What is investment banking?

Investment banking is a part of the banking operations that helps companies, governments and organisations raise additional capital by performing transactions like mergers and acquisitions. The primary goal of investment banking is to provide clients with financial services to uphold ethical financial practices. An investment banker advises clients on investments, creates financial models, conducts research and prepares recommendations related to investing. Investment bankers help companies with mergers and acquisitions and risk management.

Also, investment banks underwrite equity securities and new debt for all types of corporations and advise companies regarding the placement of stock and issues. Some common roles in investment banking are:

  • Investment banking analyst. These professionals research investment opportunities and oversee client transactions to ensure clients make intelligent investment decisions. They review financial data for companies and weigh risks to understand whether it is profitable for the client to invest in a company.

  • Investment banker. Investment banker makes money for their clients. They offer advice and consultation on securities like stocks and bonds and help understand what price to set for each security and when is the right time to buy and sell those securities.

  • Investment underwriter. Investment underwriters are professionals who coordinate and help a company in its initial public offering (IPO) and identify ways to raise capital for a corporation. Based on the investor's needs, these professionals conduct negotiations to get maximum profits from any investment.

Related: Top Investment Banking Skills With Tips To Develop Them

Difference Between Asset Management vs. Investment Banking

Some critical differences between asset management and investment banking are:

Buy-side vs sell-side

One significant difference between asset management and investment banking is whether they are on the sell-side or the buy-side of the financial market. Typically, asset management is on the buy-side, whereas investment banking is on the sell-side of the financial market. The buy-side of the financial market focuses on buying securities, while the sell-side focus on issuing and selling securities. Also, both sides of the financial market interact with each other.

Related: Asset Management Tools (With Categories And Benefits)


Asset management is important for a client because it:

  • Helps in understanding the status and condition of existing assets

  • Monitors in asset depreciation

  • Obtains maximum profit from existing assets

  • Safeguards funds and assets

  • Chooses investment in a suitable asset

Investment management is important because of the following reasons:

  • Works as a financial advisor to companies and organisations

  • Provides help in sales and trading that occurs between buyers and sellers

  • Helps businesses price securities resulting in the maximisation of revenue

  • Meets regulatory requirements while raising capital

Related: What Is An Investment Banker?

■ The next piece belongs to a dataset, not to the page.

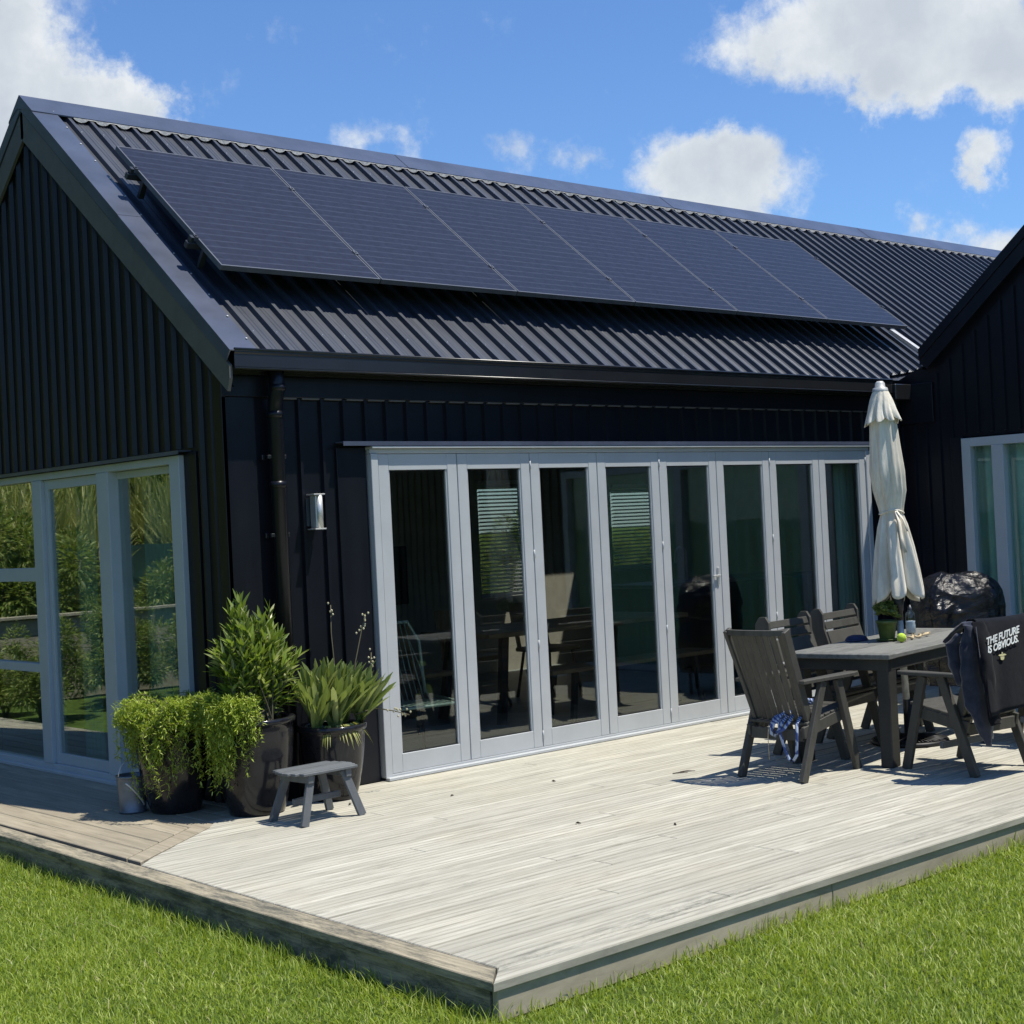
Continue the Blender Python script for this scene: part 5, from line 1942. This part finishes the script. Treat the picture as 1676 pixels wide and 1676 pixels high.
# ---- covered barbecue
bq = empty('covered_barbecue', (5.80, -1.31, 0), R_(-35), 'barbecue under a shiny black vinyl cover, between the doors and the wing window', 'barbecue')
b = MB()
nu, nv = 72, 40
vs = []
for j in range(nv + 1):
    t = j / nv
    # side profile: bottom hem -> bulge -> domed top
    if t < 0.6:
        q = t / 0.6; z = 0.20 + 0.62 * q; k = 1.0 + 0.03 * math.sin(q * 3)
    else:
        q = (t - 0.6) / 0.4; z = 0.82 + 0.24 * math.sin(q * PI / 2) ** 0.9; k = max(0.001, math.cos(q * PI / 2) ** 0.55)
    for i in range(nu):
        a = 2 * PI * i / nu
        ca, sa = math.cos(a), math.sin(a)
        ex_ = 0.55
        x_ = 0.335 * abs(ca) ** ex_ * (1 if ca >= 0 else -1) * k
        y_ = 0.27 * abs(sa) ** ex_ * (1 if sa >= 0 else -1) * k
        f = 1 + (0.030 * math.sin(7 * a + z * 6) + 0.022 * math.sin(15 * a - z * 9) + 0.018 * math.sin(26 * a + 11 * z)) * (1.2 - t * 0.6)
        vs.append((x_ * f, y_ * f, z + 0.014 * math.sin(9 * x_ * 2 + 13 * y_ * 2) * (t > 0.6)))
fs = []
for j in range(nv):
    for i in range(nu):
        fs.append((j * nu + i, j * nu + (i + 1) % nu, (j + 1) * nu + (i + 1) % nu, (j + 1) * nu + i))
b.faces(vs, fs, True)
cv = b.build('cover', M['vinyl'], bq)
tx = bpy.data.textures.new('folds', 'CLOUDS'); tx.noise_scale = 0.16; tx.noise_depth = 3
ss = cv.modifiers.new('s', 'SUBSURF'); ss.levels = 1; ss.render_levels = 1
dm = cv.modifiers.new('d', 'DISPLACE'); dm.texture = tx; dm.strength = 0.075; dm.mid_level = 0.5
for sx in (-1, 1):
    for sy in (-1, 1):
        b = MB()
        b.tube([(sx * 0.24, sy * 0.18, 0.0), (sx * 0.24, sy * 0.18, 0.26)], 0.016, 8)
        b.build('leg', M['grate'], bq)

# ---- small twigs and leaves on the deck
for k, (x_, y_) in enumerate([(0.93, -0.86), (1.62, -1.02), (2.26, -1.50), (1.05, -2.55), (2.33, -1.50), (0.4, -0.55), (0.78, -2.1)]):
    b = MB()
    l_ = 0.05 if k in (2, 4) else 0.016
    a = 0.3 + k * 1.3
    if k in (2, 4): a = -0.5
    b.tube([(-l_ * math.cos(a), -l_ * math.sin(a), 0.005), (0.0, 0.003, 0.007), (l_ * math.cos(a), l_ * math.sin(a), 0.004)], [0.003, 0.004, 0.0015] if l_ > 0.03 else [0.002, 0.006, 0.002], 6)
    o = b.build('twig' if l_ > 0.03 else 'fallen_leaf', M['twig'])
    o.location = (x_, y_, 0.001)
    tag(o, ['dark dry leaf on the pale boards before the second door panel', 'dark dry leaf on the boards before the third door panel', 'longer thin twig on the boards left of the end chair shadow',
            'dark speck of leaf alone on the open boards mid deck', 'shorter twig just right of the longer one near the end chair', 'dark dry leaf on the boards right of the stool',
            'dark leaf on the boards out past the stool'][k], 'twig' if l_ > 0.03 else 'leaf', 'debris on the deck boards')

# ================================================================== INTERIOR (seen through the glass)
IF = -0.008
def simple_chair(x, y, rz, lab):
    r = empty('indoor_chair', (x, y, IF), rz, lab, 'chair', 'indoor dining chairs')
    b = MB(); b.box(-0.22, 0.22, -0.22, 0.22, 0.43, 0.47, 0.012); b.build('seat', M['wood_in'], r)
    b = MB()
    for s in (-1, 1): b.bar((-0.20, s * 0.18, 0.47), (-0.29, s * 0.18, 0.88), 0.03, 0.03, Y)
    b.bar((-0.235, 0, 0.60), (-0.285, 0, 0.88), 0.44, 0.02, Y, 0.006)
    b.build('backrest', M['wood_in'], r)
    for sx in (-1, 1):
        for sy in (-1, 1):
            b = MB(); b.tube([(sx * 0.16, sy * 0.16, 0.43), (sx * 0.22, sy * 0.21, 0.0)], 0.014, 8); b.build('leg', M['dark_in'], r)
    return r
dt = empty('indoor_table', (4.35, 1.75, IF), R_(0), 'long oiled timber dining table inside, seen through the middle door panels', 'table')
b = MB(); b.box(-1.2, 1.2, -0.45, 0.45, 0.71, 0.75, 0.006); b.build('tabletop', M['wood_in'], dt)
for s in (-1, 1):
    for t in (-1, 1):
        b = MB(); b.bar((s * 0.95, t * 0.34, 0.71), (s * 1.05, t * 0.38, 0.0), 0.05, 0.07, Y); b.build('leg', M['dark_in'], dt)
bn = empty('indoor_bench', (4.35, 0.95, IF), 0, 'narrow timber bench inside along the near side of the dining table', 'bench')
b = MB(); b.box(-1.0, 1.0, -0.16, 0.16, 0.42, 0.455, 0.004); b.build('seat', M['wood_in'], bn)
for s in (-1, 1):
    b = MB(); b.bar((s * 0.72, -0.12, 0.42), (s * 0.78, -0.14, 0.0), 0.04, 0.04, Y); b.bar((s * 0.72, 0.12, 0.42), (s * 0.78, 0.14, 0.0), 0.04, 0.04, Y); b.build('leg', M['dark_in'], bn)
simple_chair(2.75, 1.75, 0.1, 'tan indoor dining chair at the head of the dining table, behind the second door panel')
simple_chair(4.0, 2.5, -1.5, 'tan indoor dining chair on the far side of the dining table, left one')
simple_chair(4.9, 2.5, -1.6, 'tan indoor dining chair on the far side of the dining table, right one')
# wire lounge chair
wc = empty('wire_chair', (1.72, 0.55, IF), R_(-100), 'pale green corded lounge chair behind the first door panel', 'chair')
b = MB()
rim = [(-0.30, 0.30, 0.42), (-0.36, 0.30, 0.80), (-0.38, 0.22, 0.95), (-0.38, -0.22, 0.95), (-0.36, -0.30, 0.80), (-0.30, -0.30, 0.42), (0.28, -0.28, 0.40), (0.28, 0.28, 0.40), (-0.30, 0.30, 0.42)]
b.tube(rim, 0.012, 8)
b.build('chair_frame', M['wire'], wc)
b = MB()
for k in range(13):
    y_ = -0.25 + k * 0.5 / 12
    zt_ = 0.95 - (0.14 if k in (0, 12) else 0.0)
    b.tube([(-0.37, y_ * 0.9, zt_), (-0.27, y_, 0.62), (-0.16, y_, 0.40), (0.28, y_, 0.40)], 0.004, 5)
b.build('cord_seat', M['wire'], wc)
for sx in (-1, 1):
    for sy in (-1, 1):
        b = MB(); b.tube([(sx * 0.22, sy * 0.22, 0.40), (sx * 0.30, sy * 0.27, 0.0)], 0.014, 8); b.build('leg', M['dark_in'], wc)
# kitchen bench with tap, wall cabinet, framed dark panel
kb = empty('kitchen_counter', (8.2, 3.3, IF), 0, 'dark kitchen counter with a curved tap at the back of the room', 'counter')
b = MB(); b.box(-1.3, 1.3, -0.35, 0.35, 0.0, 0.88, 0.004); b.build('cabinet', M['dark_in'], kb)
b = MB(); b.box(-1.34, 1.34, -0.38, 0.38, 0.881, 0.92, 0.004); b.build('countertop', M['galv'], kb)
b = MB(); b.tube([(-0.4, 0, 0.92)] + [(-0.4 - 0.09 + 0.09 * math.cos(t), 0, 1.20 + 0.09 * math.sin(t)) for t in np.linspace(0, PI, 9)] + [(-0.58, 0, 1.12)], 0.012, 8); b.build('tap', M['steel'], kb)
wp = empty('wall_cabinet', (4.4, HW - 0.30, 1.1), 0, 'dark cabinet hung on the back wall, behind the first door panel', 'cabinet')
b = MB(); b.box(-0.45, 0.45, -0.14, 0.14, -0.25, 0.35, 0.004); b.build('cabinet', M['dark_in'], wp)
b = MB(); b.box(-0.44, -0.003, -0.16, -0.141, -0.24, 0.34, 0.002); b.box(0.003, 0.44, -0.16, -0.141, -0.24, 0.34, 0.002); b.build('door', M['dark_in'], wp)

# ================================================================== AROUND THE HOUSE (mirrored in the glass)
tw = empty('timber_planter_wall', (-5.5, 8.6, GZ), 0, 'low weathered timber wall with posts across the end of the side deck, mirrored in side window', 'wall')
b = MB()
for k in range(5): b.box(-7.0, 5.4, -0.02, 0.02, 0.02 + k * 0.19, 0.205 + k * 0.19, 0.004)
b.build('boards', M['fascia_t'], tw)
b = MB(); b.box(-7.0, 5.4, -0.09, 0.06, 0.975, 1.01, 0.004); b.build('capping', M['fascia_t'], tw)
for k in range(9):
    b = MB(); b.box(-6.8 + k * 1.45, -6.7 + k * 1.45, -0.12, -0.021, 0.0, 0.97, 0.004); b.build('post', M['fascia_t'], tw)
nf = empty('netting_fence', (-6.0, 10.4, GZ), 0, 'green netting fence behind the timber wall, mirrored in the side window', 'fence')
b = MB(); b.box(-9, 7, -0.01, 0.01, 0.05, 1.75); b.build('netting', M['netting'], nf)
for k in range(7):
    b = MB(); b.tube([(-8.8 + k * 2.6, -0.05, 0), (-8.8 + k * 2.6, -0.05, 1.85)], 0.04, 8); b.build('post', M['fascia_t'], nf)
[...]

Definition And Career Advice


Here are some different types of asset management:

  • Financial asset management. Financial asset management involves managing hedge funds, real-estate holdings and investment accounts. It primarily involves tracking market rates, tax responsibilities and other liabilities such as debt and interest.

  • Fixed asset management. This focuses on tracking and managing the fixed assets of an organisation or client. It helps in loss prevention and financial accounting.

  • Public asset management. This type primarily focuses on managing public assets such as schools, parks, community centres and airports.

  • Infrastructure asset management. This asset management focuses on public infrastructures such as bridges, highways, waterways and power grids. It primarily involves maintaining, updating and removing these vital utilities.

Here are some different types of investment banking:

  • Regional boutique. Regional boutiques are smaller in size and work with fewer than a dozen customers. These investment bankers specialise in a single area.

  • Elite boutique. They provide high-value deals and work with multiple offices in the country. They are similar to bulge bracket banks.

  • Bulge bracket. They are multinational investment banking firms. These investment banks work with large clients and deals.

  • Middle market. Though these firms have a larger presence than the regional boutique division, they do not enjoy a global presence.


While some job responsibilities of asset managers and investment bankers might overlap, these two-career paths offer different responsibilities. Asset managers primarily focus on portfolio management and help clients manage their investments and assets. Some common responsibilities of asset managers can include:

  • Prepare risk analysis and asset management reports

  • Create, organise and manage a client portfolio

  • Create strategies to increase ROI and minimise risk factors and losses

  • Analyse financial and economic market conditions to advise clients on the right buying and selling time

  • Discuss asset management and its strategies with clients

  • Collaborate and work with the asset management team and senior executives

Some common responsibilities of an investment banker can include:

  • Issue trade and debt-equity to increase capital

  • Oversee merger and acquisition

  • Conduct research and review financial information and market trends

  • Examine financial risks and give financial advice

  • Supervise IPO and private equity settlements

  • Research and analyse financial market conditions

Related: What Does An Investment Banker Do? (Skills And Careers)


Investment bankers work on the sell-side and are responsible for selling financial products, while asset managers work on the buy-side, buying the products that bankers sell. Usually, investment bankers require more sales talent along with the ability to speak persuasively and establish rapport with clients. They also require a strong quantitative insight and in-depth understanding of the market. Employers expect investment bankers to have excellent negotiation and persuasion skills, along with excellent communication skills. Asset managers require more analytical and quantitative skills. These professionals require the ability to track markets and spot lucrative investment opportunities.

Related: How To Become an Investment Banker: A Complete Guide


The type of client these professionals work on is another differentiating factor between the two professions. Investment bankers usually work with corporate clients and the government and help them with mergers and acquisitions and raising additional capital. On the other hand, asset managers work with wealthy individual clients and organisations and help them manage their investment portfolios. Based on the investment need of every client, these professionals make the best investment decisions.

Work-life balance

Another difference between investment banking and asset management is the work-life balance fostered by each career path. Typically, investment bankers are known for working strenuous schedules and spend more than 60-70 hours per week. Asset managers are likely to work a maximum of 50 hours per week. Individuals in both careers may sometimes work on weekends and travel as a part of their job. Though the work-life might be challenging, both professions offer an incredible learning experience.